DTE declined to comment on the testing of its coal at EERC labs.
EERC was well placed to become the refined coal industry’s laboratory for testing after the subsidy was adopted in 2004. EERC was officially founded in 1951 as the Robertson Lignite Research Laboratory, a federal facility under the U.S. Bureau of Mines that tested the qualities of different types of coal.
The $5 million in revenue EERC generated in the 2016-16 fiscal year amounted to 14 percent of its total grants and contracts, according to University of North Dakota budget disclosures.
“It’s a fair chunk of work around here,” said the EERC’s Harju.
Highlighting EERC’s central role, Republican Senator John Hoeven of North Dakota referred to its lab testing when he introduced legislation in February to extend the refined coal tax credit after it expires in 2021.
“This would not only benefit the coal-generating power plants in North Dakota that use refined coal, it will also support the work of the EERC, which provides services to facilities around the nation to verify that the refined coal meets the standards required to claim the credit,” Hoeven said in a press release.
And in April, U.S. Energy Secretary Rick Perry named Harju to the National Coal Council, a federal advisory board for formulating coal policy.
EERC’s small test boilers are designed to mimic the performance of actual power plants, lab officials say.
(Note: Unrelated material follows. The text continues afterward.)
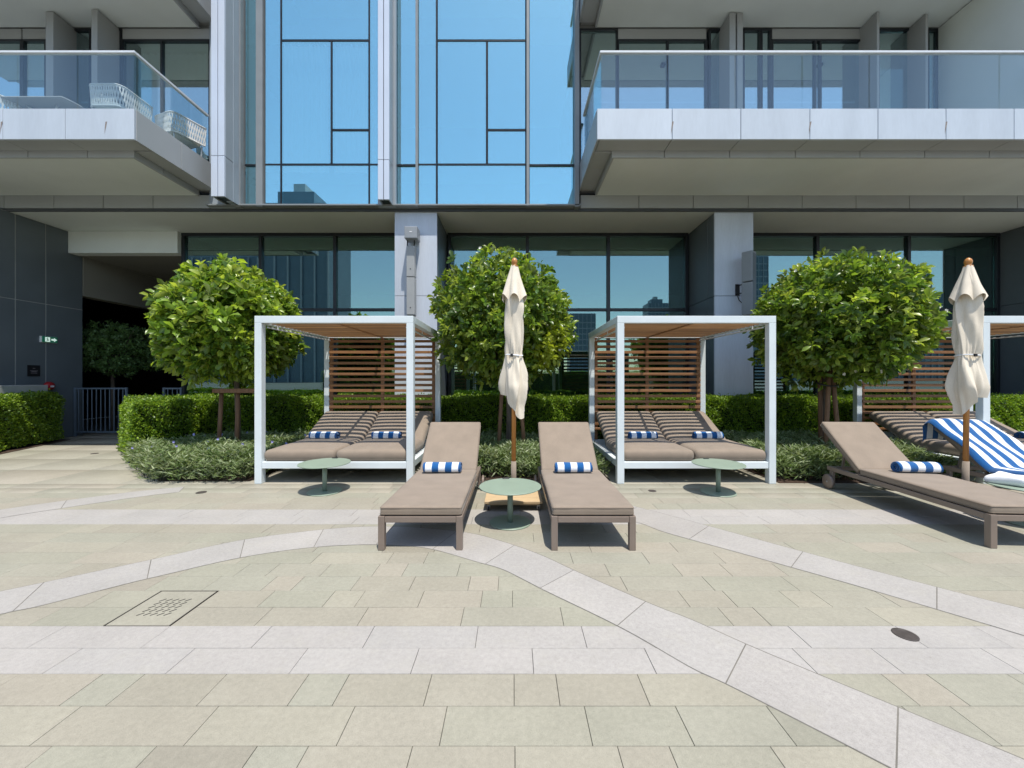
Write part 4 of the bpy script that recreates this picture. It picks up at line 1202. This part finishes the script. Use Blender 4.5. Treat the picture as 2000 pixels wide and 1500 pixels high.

Its combustion test facility has an output capacity of less than 1 megawatt per hour, compared to at least several hundred megawatts per hour at a typical coal plant. The lab uses several devices to simulate pollution control equipment in place at a utility, such as scrubbers.
Asked whether the boiler settings are fine-tuned to improve refined coal’s environmental performance, Harju said he was not an expert in such technical details. EERC declined to comment on how often its clients fail to pass its laboratory tests, but Chem-Mod’s Abbott said such failures are rare.
EERC officials declined to provide further technical specifics about its testing process.
“We’re just an independent validator of performance,” Harju said. “It’s an arm’s-length effort.”